Again, the dichotomy between the professional and the career amateur was played out by the 1962 Amateur finalists.

Harris went on to the PGA Tour, notching one victory, defeating Bert Yancey in a playoff at the 1971 Robbins Classic. After his playing career, Harris worked for the Tour in Bethesda, Md., and in Ponte Vedra Beach, Fla., and later for a sports management group. For five years, he was the executive director of the Kemper Open, and he also directed the 1983 Ryder Cup Matches in Palm Beach Gardens, Fla.

Harris, 72, lives in Bethesda and spends much of his time as a professional stamp collector.

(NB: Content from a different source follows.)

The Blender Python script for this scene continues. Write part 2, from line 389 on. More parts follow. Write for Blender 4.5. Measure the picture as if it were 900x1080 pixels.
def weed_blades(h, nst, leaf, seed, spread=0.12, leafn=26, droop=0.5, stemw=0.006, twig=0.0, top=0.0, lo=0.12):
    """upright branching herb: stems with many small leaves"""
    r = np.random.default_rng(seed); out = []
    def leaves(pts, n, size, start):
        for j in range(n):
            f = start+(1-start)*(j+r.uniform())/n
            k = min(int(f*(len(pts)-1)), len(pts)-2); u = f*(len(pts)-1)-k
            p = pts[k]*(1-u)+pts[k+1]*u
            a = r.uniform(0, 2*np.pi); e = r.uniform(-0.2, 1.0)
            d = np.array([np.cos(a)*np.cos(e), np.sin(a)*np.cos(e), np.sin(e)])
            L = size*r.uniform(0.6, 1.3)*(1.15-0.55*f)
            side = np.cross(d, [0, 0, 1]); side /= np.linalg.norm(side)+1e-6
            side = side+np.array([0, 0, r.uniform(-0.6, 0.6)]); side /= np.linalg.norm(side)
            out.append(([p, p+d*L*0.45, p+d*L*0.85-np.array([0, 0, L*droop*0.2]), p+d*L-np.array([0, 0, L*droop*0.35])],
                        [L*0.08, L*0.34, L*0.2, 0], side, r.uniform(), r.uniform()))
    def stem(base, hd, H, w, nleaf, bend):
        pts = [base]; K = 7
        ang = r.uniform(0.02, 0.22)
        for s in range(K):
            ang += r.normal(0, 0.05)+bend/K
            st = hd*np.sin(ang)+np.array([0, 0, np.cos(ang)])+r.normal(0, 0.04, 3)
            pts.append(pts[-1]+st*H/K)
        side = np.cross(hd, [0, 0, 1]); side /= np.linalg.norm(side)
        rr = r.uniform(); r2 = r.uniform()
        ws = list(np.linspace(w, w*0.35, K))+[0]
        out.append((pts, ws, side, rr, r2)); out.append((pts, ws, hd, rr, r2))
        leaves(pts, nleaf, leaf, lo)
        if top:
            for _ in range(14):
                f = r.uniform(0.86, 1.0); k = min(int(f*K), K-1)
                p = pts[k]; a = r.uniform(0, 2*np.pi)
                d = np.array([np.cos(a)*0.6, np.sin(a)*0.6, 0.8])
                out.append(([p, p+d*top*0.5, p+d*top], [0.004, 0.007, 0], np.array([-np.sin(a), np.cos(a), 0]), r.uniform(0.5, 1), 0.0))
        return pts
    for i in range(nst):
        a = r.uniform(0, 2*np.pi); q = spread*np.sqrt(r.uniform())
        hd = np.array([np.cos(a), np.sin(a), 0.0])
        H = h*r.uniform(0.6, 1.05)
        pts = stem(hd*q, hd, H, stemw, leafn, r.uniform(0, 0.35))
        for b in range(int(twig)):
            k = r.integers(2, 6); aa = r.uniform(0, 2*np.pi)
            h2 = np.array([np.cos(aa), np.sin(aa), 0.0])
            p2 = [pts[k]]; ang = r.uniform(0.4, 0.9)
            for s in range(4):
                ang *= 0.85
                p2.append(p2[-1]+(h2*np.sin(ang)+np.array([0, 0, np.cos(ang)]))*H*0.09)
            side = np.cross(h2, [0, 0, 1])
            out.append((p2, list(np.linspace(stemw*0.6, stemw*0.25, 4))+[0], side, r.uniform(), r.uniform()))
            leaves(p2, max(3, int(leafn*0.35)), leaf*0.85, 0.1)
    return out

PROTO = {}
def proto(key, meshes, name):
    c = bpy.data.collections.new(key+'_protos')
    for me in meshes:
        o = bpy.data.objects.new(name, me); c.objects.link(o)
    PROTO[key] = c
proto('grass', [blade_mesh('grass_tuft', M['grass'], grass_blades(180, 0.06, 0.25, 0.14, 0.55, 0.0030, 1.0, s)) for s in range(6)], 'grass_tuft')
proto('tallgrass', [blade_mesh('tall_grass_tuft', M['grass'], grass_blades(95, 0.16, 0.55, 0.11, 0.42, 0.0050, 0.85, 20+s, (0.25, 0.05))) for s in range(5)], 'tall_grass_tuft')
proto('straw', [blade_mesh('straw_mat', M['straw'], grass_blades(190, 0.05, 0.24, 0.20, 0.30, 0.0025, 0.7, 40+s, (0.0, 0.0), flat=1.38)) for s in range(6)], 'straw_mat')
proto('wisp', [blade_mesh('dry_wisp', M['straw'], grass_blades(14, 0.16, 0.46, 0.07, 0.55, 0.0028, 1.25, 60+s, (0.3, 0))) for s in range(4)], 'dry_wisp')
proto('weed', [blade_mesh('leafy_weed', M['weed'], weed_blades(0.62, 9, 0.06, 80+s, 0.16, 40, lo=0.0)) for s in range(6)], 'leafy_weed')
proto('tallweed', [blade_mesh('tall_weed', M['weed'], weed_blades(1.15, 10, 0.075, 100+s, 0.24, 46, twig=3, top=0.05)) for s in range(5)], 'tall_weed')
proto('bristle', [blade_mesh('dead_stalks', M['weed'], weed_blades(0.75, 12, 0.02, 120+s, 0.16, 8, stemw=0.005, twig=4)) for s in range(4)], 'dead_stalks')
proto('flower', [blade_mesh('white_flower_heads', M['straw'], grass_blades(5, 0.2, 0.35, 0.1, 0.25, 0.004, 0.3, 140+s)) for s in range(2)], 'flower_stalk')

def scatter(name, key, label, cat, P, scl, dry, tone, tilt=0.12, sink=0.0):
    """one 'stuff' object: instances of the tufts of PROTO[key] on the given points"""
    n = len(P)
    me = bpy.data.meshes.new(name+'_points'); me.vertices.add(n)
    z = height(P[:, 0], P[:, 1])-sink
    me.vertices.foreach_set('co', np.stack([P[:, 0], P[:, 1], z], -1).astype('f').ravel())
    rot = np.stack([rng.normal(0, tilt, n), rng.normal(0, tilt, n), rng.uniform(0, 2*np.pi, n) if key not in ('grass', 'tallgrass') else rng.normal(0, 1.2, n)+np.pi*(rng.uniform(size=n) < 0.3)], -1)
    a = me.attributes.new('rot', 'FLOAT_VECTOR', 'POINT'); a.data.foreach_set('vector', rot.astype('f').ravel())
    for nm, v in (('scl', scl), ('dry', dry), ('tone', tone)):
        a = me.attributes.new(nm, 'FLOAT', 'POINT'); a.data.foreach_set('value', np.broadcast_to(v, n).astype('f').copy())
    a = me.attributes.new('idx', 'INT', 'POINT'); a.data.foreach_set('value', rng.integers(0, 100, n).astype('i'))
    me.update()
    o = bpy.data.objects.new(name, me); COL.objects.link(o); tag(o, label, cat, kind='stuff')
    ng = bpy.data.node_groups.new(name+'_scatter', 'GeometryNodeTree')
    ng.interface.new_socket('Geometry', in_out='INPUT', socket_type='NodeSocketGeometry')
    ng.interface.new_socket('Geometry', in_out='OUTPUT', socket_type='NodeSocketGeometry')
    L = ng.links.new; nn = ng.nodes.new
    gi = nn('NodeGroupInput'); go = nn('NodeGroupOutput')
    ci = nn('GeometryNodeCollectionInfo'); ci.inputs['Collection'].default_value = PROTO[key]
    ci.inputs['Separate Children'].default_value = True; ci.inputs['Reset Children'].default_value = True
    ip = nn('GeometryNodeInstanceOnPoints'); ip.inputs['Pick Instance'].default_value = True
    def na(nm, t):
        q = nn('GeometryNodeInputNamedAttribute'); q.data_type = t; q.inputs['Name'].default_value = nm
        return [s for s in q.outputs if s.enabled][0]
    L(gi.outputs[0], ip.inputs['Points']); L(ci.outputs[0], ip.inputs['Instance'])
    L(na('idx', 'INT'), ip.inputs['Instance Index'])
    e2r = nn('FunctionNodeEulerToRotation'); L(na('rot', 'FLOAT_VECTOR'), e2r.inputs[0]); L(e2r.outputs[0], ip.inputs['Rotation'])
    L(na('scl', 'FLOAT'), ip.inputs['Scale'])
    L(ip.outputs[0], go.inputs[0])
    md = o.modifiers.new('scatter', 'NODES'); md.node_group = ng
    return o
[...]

He is proud of the fact that he played in eight USGA-affiliated championships in his career: the Junior Amateur, the APL, the Amateur, the Walker Cup, the Americas Cup, the World Amateur Team, the U.S. Open and the U.S. Senior Open. “I hit golf balls every day,” Harris said. “I’m a ball beater. I still dream of hitting it better.”

Gray would compete in 19 U.S. Amateurs and play on three Walker Cup Teams (1963, 1965, 1967), and he captained the 1995 and 1997 USA Teams. He played in seven Masters and was twice the low amateur. He served as the director of the Southern Golf Association, and The First Tee facility in Pensacola, Fla., bears his name.